Oh, well, if he says it, then it must be true.

TechCrunch’s Devin Coldewey takes a fairly lengthy look at the tendency toward making predictions of the death of the paper book that has been growing lately (is it something in the water?) and notes that printed matter does have a lot of inertia on its side, even as e-books have some other advantages. And he is not immune to making a prognostication of his own:

I say that books are going to continue to decline in circulation as e-readers get better and cheaper ($140 is still a lot), and as the smoke-filled room occupied by the big players clears a bit. I predict a flip-flop, though: when cheap e-readers become common possessions, books will cease to be inferior alternatives and start being luxury items. The quality of paperbacks and such today really is awful: pulp paper, blurry type, flimsy covers — it’ll be no mystery when Jane Six-Pack opts for a slick, light e-reader a couple models down the line. The low-quality book market being usurped by e-readers, dead-tree-based publishers will have to change their tack, and obviously economy and convenience will no longer be a feature of their product.

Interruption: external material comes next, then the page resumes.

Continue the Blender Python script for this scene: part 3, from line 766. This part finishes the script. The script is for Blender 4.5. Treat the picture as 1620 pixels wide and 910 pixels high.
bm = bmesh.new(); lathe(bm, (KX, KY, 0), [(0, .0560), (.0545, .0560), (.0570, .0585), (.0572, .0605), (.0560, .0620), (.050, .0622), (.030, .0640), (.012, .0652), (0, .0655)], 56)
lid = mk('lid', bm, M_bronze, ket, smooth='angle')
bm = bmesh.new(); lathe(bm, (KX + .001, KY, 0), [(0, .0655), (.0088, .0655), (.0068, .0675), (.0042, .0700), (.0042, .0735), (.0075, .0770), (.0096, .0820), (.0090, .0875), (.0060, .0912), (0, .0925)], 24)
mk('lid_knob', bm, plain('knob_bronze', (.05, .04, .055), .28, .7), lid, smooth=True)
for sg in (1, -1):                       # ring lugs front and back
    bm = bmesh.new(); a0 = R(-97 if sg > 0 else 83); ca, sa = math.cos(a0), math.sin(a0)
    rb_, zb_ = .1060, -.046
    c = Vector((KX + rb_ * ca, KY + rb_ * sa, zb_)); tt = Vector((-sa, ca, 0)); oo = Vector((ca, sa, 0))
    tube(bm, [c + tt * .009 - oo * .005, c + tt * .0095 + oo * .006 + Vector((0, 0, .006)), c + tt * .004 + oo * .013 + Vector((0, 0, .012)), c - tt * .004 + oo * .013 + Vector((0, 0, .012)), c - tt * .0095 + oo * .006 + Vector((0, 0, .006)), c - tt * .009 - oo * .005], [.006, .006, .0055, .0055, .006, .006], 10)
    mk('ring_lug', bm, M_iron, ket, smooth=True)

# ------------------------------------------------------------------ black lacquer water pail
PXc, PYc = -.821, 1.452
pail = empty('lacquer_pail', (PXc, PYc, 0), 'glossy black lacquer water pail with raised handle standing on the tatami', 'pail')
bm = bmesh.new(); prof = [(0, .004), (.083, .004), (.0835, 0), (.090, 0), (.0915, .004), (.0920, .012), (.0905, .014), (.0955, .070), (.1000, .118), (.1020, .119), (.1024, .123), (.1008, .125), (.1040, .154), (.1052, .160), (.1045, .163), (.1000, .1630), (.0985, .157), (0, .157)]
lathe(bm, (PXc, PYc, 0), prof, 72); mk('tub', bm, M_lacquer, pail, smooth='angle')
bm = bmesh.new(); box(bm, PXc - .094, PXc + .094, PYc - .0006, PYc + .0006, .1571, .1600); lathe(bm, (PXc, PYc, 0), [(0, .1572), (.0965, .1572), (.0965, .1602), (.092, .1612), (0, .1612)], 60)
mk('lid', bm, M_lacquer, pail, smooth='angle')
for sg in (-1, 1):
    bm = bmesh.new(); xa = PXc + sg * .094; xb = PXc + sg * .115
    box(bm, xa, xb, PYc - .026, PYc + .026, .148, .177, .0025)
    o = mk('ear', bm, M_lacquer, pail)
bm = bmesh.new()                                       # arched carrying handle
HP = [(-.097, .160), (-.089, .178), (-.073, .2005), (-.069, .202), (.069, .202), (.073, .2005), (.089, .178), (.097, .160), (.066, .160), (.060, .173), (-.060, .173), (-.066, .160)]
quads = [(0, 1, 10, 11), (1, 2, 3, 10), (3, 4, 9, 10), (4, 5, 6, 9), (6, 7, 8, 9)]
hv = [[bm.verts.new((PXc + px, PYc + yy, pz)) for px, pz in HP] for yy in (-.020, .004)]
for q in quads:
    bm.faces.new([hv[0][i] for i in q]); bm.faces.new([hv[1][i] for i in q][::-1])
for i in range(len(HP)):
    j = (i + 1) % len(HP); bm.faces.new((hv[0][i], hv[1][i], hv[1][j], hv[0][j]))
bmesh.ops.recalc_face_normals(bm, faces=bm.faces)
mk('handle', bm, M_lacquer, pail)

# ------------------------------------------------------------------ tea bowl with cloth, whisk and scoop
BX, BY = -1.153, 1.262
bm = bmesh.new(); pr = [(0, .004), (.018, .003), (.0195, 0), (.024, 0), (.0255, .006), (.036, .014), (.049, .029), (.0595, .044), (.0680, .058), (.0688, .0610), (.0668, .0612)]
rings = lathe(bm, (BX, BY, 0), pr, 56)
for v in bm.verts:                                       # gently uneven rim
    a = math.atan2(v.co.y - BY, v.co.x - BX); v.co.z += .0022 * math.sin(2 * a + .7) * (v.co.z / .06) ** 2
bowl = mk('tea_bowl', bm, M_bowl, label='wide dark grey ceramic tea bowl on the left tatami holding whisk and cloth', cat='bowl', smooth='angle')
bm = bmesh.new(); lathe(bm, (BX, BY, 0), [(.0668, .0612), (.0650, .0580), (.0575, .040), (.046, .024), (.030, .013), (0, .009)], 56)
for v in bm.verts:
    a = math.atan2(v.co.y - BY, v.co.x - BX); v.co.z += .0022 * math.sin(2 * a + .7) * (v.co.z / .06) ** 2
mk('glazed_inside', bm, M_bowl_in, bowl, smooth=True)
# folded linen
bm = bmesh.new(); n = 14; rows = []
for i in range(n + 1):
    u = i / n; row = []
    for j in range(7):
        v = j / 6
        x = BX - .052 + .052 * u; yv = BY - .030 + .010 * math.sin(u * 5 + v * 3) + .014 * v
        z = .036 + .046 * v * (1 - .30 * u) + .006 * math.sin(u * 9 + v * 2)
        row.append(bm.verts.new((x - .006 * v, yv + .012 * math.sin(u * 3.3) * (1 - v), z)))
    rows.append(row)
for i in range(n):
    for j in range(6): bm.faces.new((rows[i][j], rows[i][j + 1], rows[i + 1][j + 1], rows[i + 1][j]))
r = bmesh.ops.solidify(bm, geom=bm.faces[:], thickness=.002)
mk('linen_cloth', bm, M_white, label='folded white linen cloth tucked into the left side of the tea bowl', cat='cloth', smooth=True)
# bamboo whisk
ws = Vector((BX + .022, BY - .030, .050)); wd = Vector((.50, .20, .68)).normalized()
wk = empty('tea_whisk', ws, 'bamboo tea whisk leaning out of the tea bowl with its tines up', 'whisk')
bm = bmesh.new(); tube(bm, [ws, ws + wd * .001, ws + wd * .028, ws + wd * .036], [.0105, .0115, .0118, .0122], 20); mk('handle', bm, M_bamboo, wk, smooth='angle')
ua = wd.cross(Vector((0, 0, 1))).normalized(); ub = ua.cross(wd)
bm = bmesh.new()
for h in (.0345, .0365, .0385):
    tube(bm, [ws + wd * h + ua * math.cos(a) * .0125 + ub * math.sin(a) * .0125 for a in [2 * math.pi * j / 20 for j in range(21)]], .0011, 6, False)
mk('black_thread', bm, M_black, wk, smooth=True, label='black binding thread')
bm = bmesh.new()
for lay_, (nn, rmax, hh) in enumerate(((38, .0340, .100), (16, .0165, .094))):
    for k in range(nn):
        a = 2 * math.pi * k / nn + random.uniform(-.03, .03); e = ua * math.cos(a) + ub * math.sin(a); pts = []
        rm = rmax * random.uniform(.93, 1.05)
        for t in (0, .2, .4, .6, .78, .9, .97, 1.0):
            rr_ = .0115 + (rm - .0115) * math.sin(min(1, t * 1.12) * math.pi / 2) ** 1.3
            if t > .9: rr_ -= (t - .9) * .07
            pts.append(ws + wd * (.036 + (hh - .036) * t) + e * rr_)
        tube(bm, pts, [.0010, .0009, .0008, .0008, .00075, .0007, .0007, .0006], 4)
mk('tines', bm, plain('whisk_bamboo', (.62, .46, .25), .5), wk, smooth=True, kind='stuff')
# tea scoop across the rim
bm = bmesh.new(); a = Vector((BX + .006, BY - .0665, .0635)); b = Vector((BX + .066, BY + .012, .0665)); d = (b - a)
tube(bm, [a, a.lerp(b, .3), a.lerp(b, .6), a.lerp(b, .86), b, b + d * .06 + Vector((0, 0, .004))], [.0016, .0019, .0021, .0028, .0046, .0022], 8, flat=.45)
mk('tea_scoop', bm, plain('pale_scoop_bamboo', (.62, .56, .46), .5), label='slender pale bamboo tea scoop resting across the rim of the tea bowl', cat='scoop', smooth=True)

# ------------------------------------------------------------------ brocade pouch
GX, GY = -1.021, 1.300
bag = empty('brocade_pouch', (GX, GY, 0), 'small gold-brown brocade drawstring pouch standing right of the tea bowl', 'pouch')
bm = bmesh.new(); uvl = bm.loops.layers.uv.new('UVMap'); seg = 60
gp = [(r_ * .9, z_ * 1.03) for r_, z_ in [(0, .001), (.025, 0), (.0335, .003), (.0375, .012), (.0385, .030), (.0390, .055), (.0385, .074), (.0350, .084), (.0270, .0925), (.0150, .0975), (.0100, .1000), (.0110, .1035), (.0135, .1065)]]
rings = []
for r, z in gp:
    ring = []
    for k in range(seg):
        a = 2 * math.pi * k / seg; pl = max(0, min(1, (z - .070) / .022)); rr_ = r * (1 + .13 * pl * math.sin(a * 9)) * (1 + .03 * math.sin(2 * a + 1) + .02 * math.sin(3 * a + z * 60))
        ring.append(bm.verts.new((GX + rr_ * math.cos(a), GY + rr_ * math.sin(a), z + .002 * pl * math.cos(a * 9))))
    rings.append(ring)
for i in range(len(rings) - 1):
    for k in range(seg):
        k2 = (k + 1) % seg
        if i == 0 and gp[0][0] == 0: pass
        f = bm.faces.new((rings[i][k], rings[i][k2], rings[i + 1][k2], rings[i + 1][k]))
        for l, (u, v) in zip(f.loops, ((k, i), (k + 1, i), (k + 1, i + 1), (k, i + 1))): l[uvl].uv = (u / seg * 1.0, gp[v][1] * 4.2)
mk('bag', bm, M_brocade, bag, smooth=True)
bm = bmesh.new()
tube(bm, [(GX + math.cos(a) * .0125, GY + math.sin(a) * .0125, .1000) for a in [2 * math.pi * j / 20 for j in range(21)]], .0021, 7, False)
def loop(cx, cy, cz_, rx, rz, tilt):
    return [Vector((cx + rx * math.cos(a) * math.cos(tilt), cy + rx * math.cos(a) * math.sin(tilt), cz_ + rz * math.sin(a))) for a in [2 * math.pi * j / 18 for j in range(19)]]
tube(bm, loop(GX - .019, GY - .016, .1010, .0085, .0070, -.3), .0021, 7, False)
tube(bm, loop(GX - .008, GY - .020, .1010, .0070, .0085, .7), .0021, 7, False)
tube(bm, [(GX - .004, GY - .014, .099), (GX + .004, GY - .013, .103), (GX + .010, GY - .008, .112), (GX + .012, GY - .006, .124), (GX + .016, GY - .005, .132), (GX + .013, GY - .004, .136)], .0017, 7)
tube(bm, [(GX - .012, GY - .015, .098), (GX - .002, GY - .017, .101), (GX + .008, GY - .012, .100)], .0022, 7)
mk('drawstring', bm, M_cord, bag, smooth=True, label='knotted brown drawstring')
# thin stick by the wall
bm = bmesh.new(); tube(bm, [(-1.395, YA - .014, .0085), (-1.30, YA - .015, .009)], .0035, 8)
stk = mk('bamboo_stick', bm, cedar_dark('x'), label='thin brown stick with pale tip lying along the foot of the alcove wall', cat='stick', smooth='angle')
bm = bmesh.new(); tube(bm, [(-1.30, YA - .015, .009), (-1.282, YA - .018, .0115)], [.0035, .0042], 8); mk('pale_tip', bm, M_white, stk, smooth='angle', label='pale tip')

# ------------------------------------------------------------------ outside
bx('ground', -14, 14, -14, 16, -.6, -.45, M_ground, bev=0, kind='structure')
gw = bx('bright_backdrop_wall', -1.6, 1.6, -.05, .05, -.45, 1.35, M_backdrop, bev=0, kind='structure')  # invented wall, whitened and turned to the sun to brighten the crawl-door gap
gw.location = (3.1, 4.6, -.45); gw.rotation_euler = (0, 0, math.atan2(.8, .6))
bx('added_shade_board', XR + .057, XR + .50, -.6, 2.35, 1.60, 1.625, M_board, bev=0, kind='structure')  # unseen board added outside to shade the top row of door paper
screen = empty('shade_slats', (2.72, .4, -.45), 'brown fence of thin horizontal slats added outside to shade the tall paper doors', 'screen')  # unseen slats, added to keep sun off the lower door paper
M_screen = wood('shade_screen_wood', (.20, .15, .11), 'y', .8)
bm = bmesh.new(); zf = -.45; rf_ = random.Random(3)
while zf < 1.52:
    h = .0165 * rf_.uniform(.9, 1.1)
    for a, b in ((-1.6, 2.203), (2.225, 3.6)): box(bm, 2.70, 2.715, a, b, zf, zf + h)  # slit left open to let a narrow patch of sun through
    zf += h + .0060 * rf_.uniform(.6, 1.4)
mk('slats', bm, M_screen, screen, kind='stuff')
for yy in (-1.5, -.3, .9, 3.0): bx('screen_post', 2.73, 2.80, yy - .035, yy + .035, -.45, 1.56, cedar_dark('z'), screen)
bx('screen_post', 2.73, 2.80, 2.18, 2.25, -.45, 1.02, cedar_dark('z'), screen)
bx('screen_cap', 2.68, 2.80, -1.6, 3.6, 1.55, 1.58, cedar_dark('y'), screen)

It seems to be fashionable to predict the death of the e-book, but I’m suddenly reminded of the segment concerning the computer Deep Thought from the Hitchhiker’s Guide to the Galaxy, and the philosphers Majikthise and Vroomfondel who make a fortune in the prognostication business based on the seven and a half million years required for its solution.

Fortunately, we won’t have to wait quite that long to know what’s going to happen to paper books.